A cadeia de produção e exportação do ouro brasileiro vive um momento de transição. Após anos de descontrole e lacunas legais que favoreceram o garimpo ilegal, especialmente na Amazônia, medidas recentes começaram a surtir efeito. Segundo dados do Instituto Escolhas, a produção registrada de ouro de garimpo caiu 84% em 2024, reflexo direto da intensificação da fiscalização, do fim da presunção de boa-fé nas transações e da exigência da nota fiscal eletrônica. No entanto, o país ainda enfrenta um grande desafio: a ausência de rastreabilidade efetiva do ouro exportado, principalmente para países europeus.
O tema será debatido na próxima edição do Correio Talks, no dia 13 de maio, a partir das 9h30, na sede do jornal Correio Braziliense. O evento, realizado em parceria com o Instituto Escolhas, terá como tema central Os desafios da agenda de minerais estratégicos para o Brasil. Especialistas e autoridades se reunirão para discutir os caminhos para o desenvolvimento sustentável da mineração e a importância dos metais raros para a economia nacional e internacional.
Em entrevista ao Correio, o diretor-executivo do Instituto Escolhas, Sérgio Leitão, explicou que quase 100% do ouro produzido no Brasil é exportado, principalmente para Reino Unido, Suíça e Alemanha. "A gente manda ouro para a Europa, não importa. Somos grandes exportadores", esclareceu, destacando que boa parte da comercialização bilateral com esses países está ligada ao ouro brasileiro.
Segundo Leitão, a cadeia de produção do ouro brasileiro ainda é marcada por ilegalidades, especialmente na Amazônia, em terras indígenas e unidades de conservação. Apesar disso, ele enxerga avanços recentes, principalmente por três fatores: o fim da presunção de boa-fé, a exigência da nota fiscal eletrônica e o reforço da fiscalização por órgãos como a Polícia Federal e o Ibama.
"Antes, quem comprava e vendia ouro não precisava provar a origem legal do produto. Era como se a lei dissesse que, se você vendeu, é porque estava tudo certo. Isso permitia que o ouro ilegal circulasse como se fosse legal. A decisão do STF, em março deste ano, acabou com isso. Agora, é preciso provar a origem", afirmou.

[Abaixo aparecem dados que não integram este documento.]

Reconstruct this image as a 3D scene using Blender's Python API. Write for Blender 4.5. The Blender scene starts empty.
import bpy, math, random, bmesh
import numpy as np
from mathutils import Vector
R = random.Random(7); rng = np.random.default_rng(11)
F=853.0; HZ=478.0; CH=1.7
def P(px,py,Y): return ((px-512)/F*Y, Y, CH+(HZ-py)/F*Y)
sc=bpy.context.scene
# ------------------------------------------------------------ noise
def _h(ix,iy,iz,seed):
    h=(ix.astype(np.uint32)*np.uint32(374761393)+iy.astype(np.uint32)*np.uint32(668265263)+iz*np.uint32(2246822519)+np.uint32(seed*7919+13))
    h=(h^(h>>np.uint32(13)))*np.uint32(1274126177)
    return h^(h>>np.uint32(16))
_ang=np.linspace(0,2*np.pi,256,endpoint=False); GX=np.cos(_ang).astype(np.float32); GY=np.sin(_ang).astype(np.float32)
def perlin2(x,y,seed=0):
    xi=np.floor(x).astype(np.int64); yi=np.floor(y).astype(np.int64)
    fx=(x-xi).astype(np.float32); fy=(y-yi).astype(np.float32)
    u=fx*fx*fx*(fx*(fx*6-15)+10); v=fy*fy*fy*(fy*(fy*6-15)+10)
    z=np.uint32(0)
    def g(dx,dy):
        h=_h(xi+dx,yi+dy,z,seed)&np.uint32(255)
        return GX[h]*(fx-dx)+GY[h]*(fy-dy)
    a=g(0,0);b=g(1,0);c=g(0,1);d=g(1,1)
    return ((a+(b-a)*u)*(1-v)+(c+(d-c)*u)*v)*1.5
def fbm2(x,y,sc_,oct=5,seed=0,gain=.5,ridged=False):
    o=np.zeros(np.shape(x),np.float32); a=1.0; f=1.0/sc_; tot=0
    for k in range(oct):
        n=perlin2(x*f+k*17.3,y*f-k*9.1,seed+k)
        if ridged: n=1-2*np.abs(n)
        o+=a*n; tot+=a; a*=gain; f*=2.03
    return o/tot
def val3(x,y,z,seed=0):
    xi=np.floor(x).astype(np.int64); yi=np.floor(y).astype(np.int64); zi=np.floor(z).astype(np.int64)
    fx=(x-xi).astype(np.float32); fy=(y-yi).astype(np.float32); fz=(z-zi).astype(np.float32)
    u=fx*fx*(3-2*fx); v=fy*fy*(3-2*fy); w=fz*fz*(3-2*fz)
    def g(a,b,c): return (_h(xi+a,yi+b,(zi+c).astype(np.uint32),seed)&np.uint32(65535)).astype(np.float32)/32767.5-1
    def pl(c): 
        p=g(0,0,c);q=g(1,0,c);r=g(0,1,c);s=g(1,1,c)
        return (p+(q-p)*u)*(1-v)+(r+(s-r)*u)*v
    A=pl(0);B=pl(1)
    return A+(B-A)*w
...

A nota fiscal eletrônica também foi apontada como medida crucial. "Antes, as notas eram em papel, o que impedia o cruzamento de dados com os registros da Agência Nacional de Mineração. Com a digitalização, o controle ficou muito mais eficaz", completou.
Mesmo com a queda drástica da produção registrada, o dirigente do Instituto Escolhas alerta que as medidas adotadas ainda não são suficientes. "Sem rastreabilidade completa, não conseguimos garantir que o ouro brasileiro tem procedência legal. Isso é essencial para mostrar aos países compradores que não estamos exportando ouro de áreas protegidas", disse.
Leitão defende a aprovação do projeto de lei em tramitação na Câmara dos Deputados, de autoria do Executivo e relatado pelo deputado Max Beltrão (PP-AL), que trata justamente da rastreabilidade do ouro. A proposta tem como base iniciativas anteriores, como projetos da deputada Joenia Wapichana (Rede-RR) e do senador Fabiano Contarato (PT-ES).
Entre os pontos centrais do projeto, estão a exigência de comprovação da origem do ouro desde a extração até a comercialização e a proibição de que donos de Distribuidoras de Títulos e Valores Mobiliários (DTVMs) as únicas autorizadas a comprar ouro de garimpo sejam também titulares de permissões de lavra garimpeira.
"Como é que uma pessoa vai fiscalizar uma atividade da qual ela mesma participa? É um conflito de interesses grave, e isso o projeto corrige", afirmou Leitão. A expectativa é que o debate promovido pelo Correio aprofunde a discussão sobre os caminhos para um setor de mineração mais responsável e transparente, alinhado aos compromissos ambientais do país e à demanda crescente por metais estratégicos na transição energética global.